Show that the matrix $A + B$ is symmetric or skew symmetric according as $A$and $B$ are symmetric or skew symmetric.

Hint: - Use the properties of matrix transpose and addition of matrix.

Since, ${\left( {A + B} \right)^\prime } = A' + B'$
For any symmetric matrix $M$ we know that $M' = M$.
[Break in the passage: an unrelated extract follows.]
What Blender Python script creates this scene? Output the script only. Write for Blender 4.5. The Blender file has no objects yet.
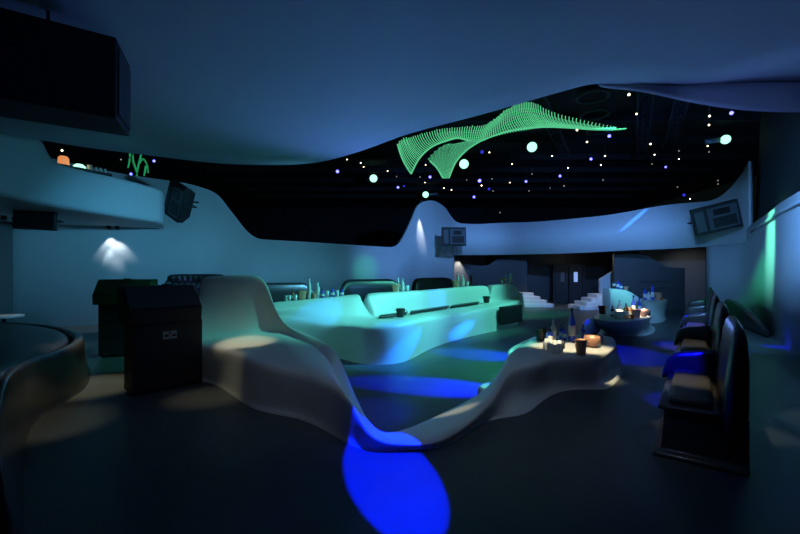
import bpy, bmesh, math, random
from mathutils import Vector, Matrix
random.seed(7)
S = bpy.context.scene
COL = S.collection
PI = math.pi
f, H, HZ = 400.0, 1.5, 274.0
# ---- the room's measured points: a direction seen in the photo plus a depth or a height gives a place in metres
def P(px, py, Y): return Vector(((px-400)/f*Y, Y, H-(py-HZ)/f*Y))
def Z(px, py, z):
    Y = (H-z)*f/(py-HZ); return Vector(((px-400)/f*Y, Y, z))
def F(px, py): return Z(px, py, 0.0)
def G(px, Y, z): return Vector(((px-400)/f*Y, Y, z))

# ---------------------------------------------------------------- materials
def mat(name, col, rough=0.5, metal=0.0, bump=0.0, scale=20, var=0.0, emit=None, es=0.0, spec=0.5, trans=0.0, coat=0.0):
    m = bpy.data.materials.new(name); m.use_nodes = True
    nt = m.node_tree; b = nt.nodes['Principled BSDF']
    b.inputs['Base Color'].default_value = (*col, 1)
    b.inputs['Roughness'].default_value = rough
    b.inputs['Metallic'].default_value = metal
    b.inputs['Specular IOR Level'].default_value = spec
    b.inputs['Transmission Weight'].default_value = trans
    b.inputs['Coat Weight'].default_value = coat
    if emit:
        b.inputs['Emission Color'].default_value = (*emit, 1)
        b.inputs['Emission Strength'].default_value = es
    if bump or var:
        tc = nt.nodes.new('ShaderNodeTexCoord')
        n = nt.nodes.new('ShaderNodeTexNoise'); n.inputs['Scale'].default_value = scale
        n.inputs['Detail'].default_value = 5
        nt.links.new(tc.outputs['Object'], n.inputs['Vector'])
        if bump:
            bp = nt.nodes.new('ShaderNodeBump'); bp.inputs['Strength'].default_value = bump
            bp.inputs['Distance'].default_value = 0.01
            nt.links.new(n.outputs['Fac'], bp.inputs['Height']); nt.links.new(bp.outputs['Normal'], b.inputs['Normal'])
        if var:
            mx = nt.nodes.new('ShaderNodeMix'); mx.data_type = 'RGBA'
            mx.inputs[6].default_value = (*[c*(1-var) for c in col], 1)
            mx.inputs[7].default_value = (*[min(1, c*(1+var)) for c in col], 1)
            nt.links.new(n.outputs['Fac'], mx.inputs[0]); nt.links.new(mx.outputs[2], b.inputs['Base Color'])
    return m
M = {}
M['plaster'] = mat('white_plaster', (.72, .73, .74), .55, bump=.03, scale=6)
M['solid'] = mat('white_solid_surface', (.76, .75, .72), .38, bump=.01, scale=5)
M['wall'] = mat('matt_wall_paint', (.60, .64, .68), .6, bump=.04, scale=5, var=.04)
M['soffit'] = mat('soffit_paint', (.48, .52, .60), .7, bump=.03, scale=4)
M['floor'] = mat('polished_resin_floor', (.085, .095, .095), .42, bump=.02, scale=3, var=.25)
M['dark'] = mat('black_ceiling_paint', (.012, .013, .016), .8)
M['darkwall'] = mat('dark_stained_panel', (.022, .020, .020), .45, bump=.1, scale=8, var=.3)
M['greywall'] = mat('grey_brown_wall', (.15, .155, .16), .7, bump=.05)
M['steel'] = mat('painted_steel', (.05, .055, .07), .5, .3)
M['leather'] = mat('black_leather', (.022, .020, .020), .32, bump=.15, scale=60)
M['pad'] = mat('dark_grey_leather', (.10, .095, .09), .42, bump=.15, scale=60)
M['shell'] = mat('charcoal_lacquer_shell', (.06, .055, .05), .3, coat=.2)
M['cab'] = mat('black_cabinet', (.012, .012, .015), .6)
M['lid'] = mat('brown_lid', (.035, .022, .016), .55)
M['cabgreenlit'] = mat('green_lit_cabinet', (.015, .10, .03), .6)  # cabinet top in green light, the green put into its colour
M['plate'] = mat('grey_plate', (.45, .45, .48), .4)
M['platemark'] = mat('plate_marking', (.02, .02, .02), .5)
M['glass'] = mat('clear_glass', (.95, .95, .93), .15, trans=.3)
M['blueglass'] = mat('blue_glass', (.08, .15, .9), .08, trans=.4)
M['amber'] = mat('amber_glass', (.7, .28, .08), .1, trans=.4)
M['copper'] = mat('copper', (.85, .42, .27), .35, .35)
M['blackpl'] = mat('black_plastic', (.01, .01, .012), .35)
M['label'] = mat('paper_label', (.75, .72, .65), .6)
M['grille'] = mat('speaker_grille', (.07, .085, .10), .5, bump=.4, scale=150)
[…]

If both $A$ and $B$ are symmetric.
$ \Rightarrow A' = A\& B' = B$
For $A + B$ matrix, we have
$
   \Rightarrow {\left( {A + B} \right)^\prime } = A' + B' \\
   \Rightarrow A' + B' = A + B\left[ {\because A' = A\& B' = B} \right] \\
$
$\therefore $$A + B$ is symmetric, as${\left( {A + B} \right)^\prime } = A + B$
For any skew symmetric matrix $M$ we know that $M' = - M$ .
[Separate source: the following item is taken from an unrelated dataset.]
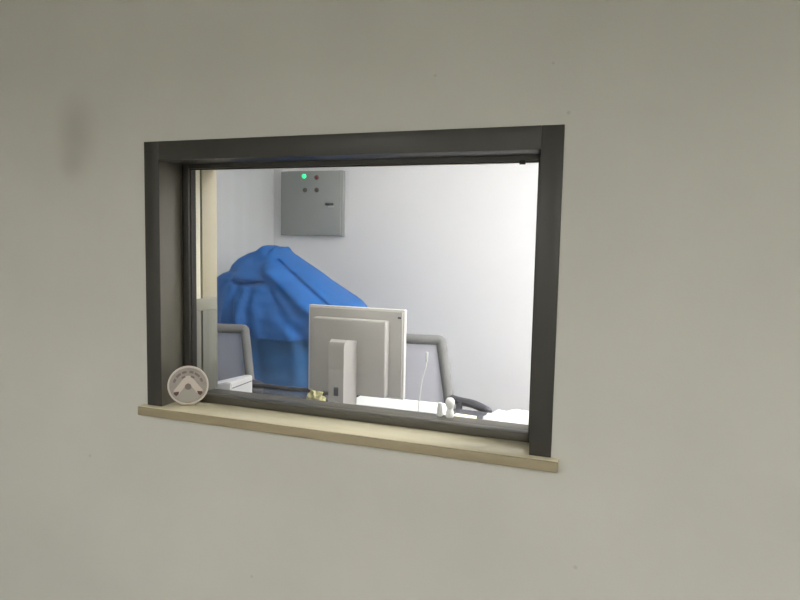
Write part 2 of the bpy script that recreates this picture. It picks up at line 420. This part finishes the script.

If both $A$ and $B$ are skew symmetric.
$ \Rightarrow A' = - A\& B' = - B$
For $A + B$ matrix, we have
$
   \Rightarrow {\left( {A + B} \right)^\prime } = A' + B' \\
   \Rightarrow A' + B' = - A - B\left[ {\because A' = A\& B' = B} \right] \\
   \Rightarrow - \left( {A + B} \right) \\
$
$\therefore $$A + B$ is skew symmetric, as${\left( {A + B} \right)^\prime } = - \left( {A + B} \right)$

Note: Symmetric matrix is a square matrix that is equal to its transpose. Only a square matrix can be symmetric whereas a matrix is called skew symmetric if and only if it is opposite of its transpose.